Time and Exposure
(Posted 1/11/2011)

I just came across a lovely interview with magic consultant and photographer, Charles Reynolds in the December issue of Magic magazine. Charles, who passed away last November, was magic consultant on Doug Henning’s TV specials. It’s a very warm and insightful interview – but one passage knocked the wind out of me:

Magic: You connected with Doug Henning by going to photograph him didn’t you?

Reynolds: I had actually met him before that, at an IBM gathering, so I knew him slightly, and by that time I also had a contract with Time Magazine. Then I met Doug a month or so before The Magic Show opened, and when I heard about it from him, I sold Time on the idea that they should do a big color spread on the renaissance of magic, centered on Doug Henning. And, by God, they bought it, and it ran.

We were in Morocco when I got the issue at the little newsstand and I was horrified because they had bought from Walter Gibson – who I loved and was a dear friend – an excerpt from one of his books, explaining the levitation. And I thought, Oh my God, what have I done?

The reason this hit me is that I remember that issue vividly. About the time Reynolds was at that newsstand in Morocco, I was a boy on a plane ride from Calgary to Toronto and that Time magazine was in the seat pocket in front of me. I picked it up, leafed through it and came across the article on magic – and that was it – I was hooked. That article was what got me into magic.

Now I don’t remember much about the article. I didn’t remember, for example, that it was about Doug Henning, a performer who would become very important to me in my teenage years (we both happened to be born in the same place, Winnipeg, Manitoba and raised in the same town, Oakville, Ontario). But I do remember that the article made magic seem fabulously intriguing.

And what I remember most vividly, as if it was branded into my brain, were those Walter Gibson sidebars explaining how to do those illusions. I felt like I’d just had just been given the most wonderful gift, a secret of unimaginable potential. It didn’t occur to me until much later that millions of other people were reading the same secret. I actually snuck the magazine off the plane (I can still feel the guilt!), brought it home and attempted to build some of the illusions. (Needless to say, that did not go well).

Maybe it’s because my love of magic was sparked by an act of exposure that I’ve never really been as up in arms about exposure as some other magicians. I respect their position, but in my heart of hearts, I don’t feel it. There’s so much more to the art than the secrets. (Though, damn if the secrets aren’t fun too!)

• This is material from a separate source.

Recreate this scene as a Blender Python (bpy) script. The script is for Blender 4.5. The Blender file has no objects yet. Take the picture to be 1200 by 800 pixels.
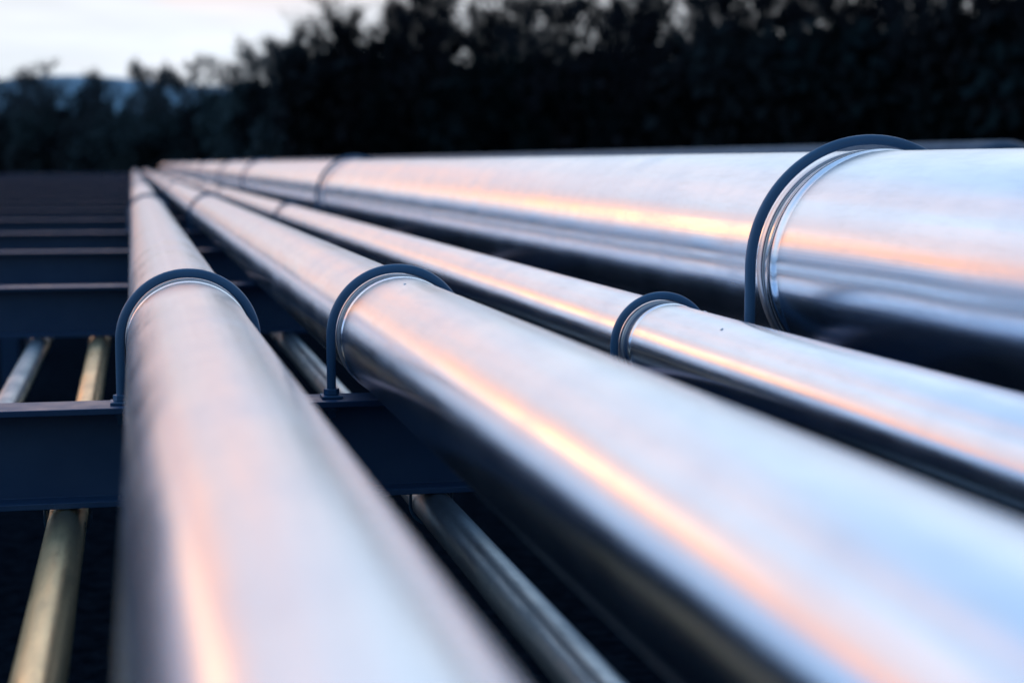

I think Charles Reynolds may have reached that same conclusion too since in the next passage of the article he is asked:

Magic: Do you think the exposés on national television are really harmful?

Reynolds: No, I doubt it. I think they are almost like newspaper stories they wrap the fish in. I don’t think it matters much; I don’t think people remember.

I wish I’d known this story before Charles Reynolds passed on. I would have liked to have thanked him and told him that I remember – and for all the right reasons.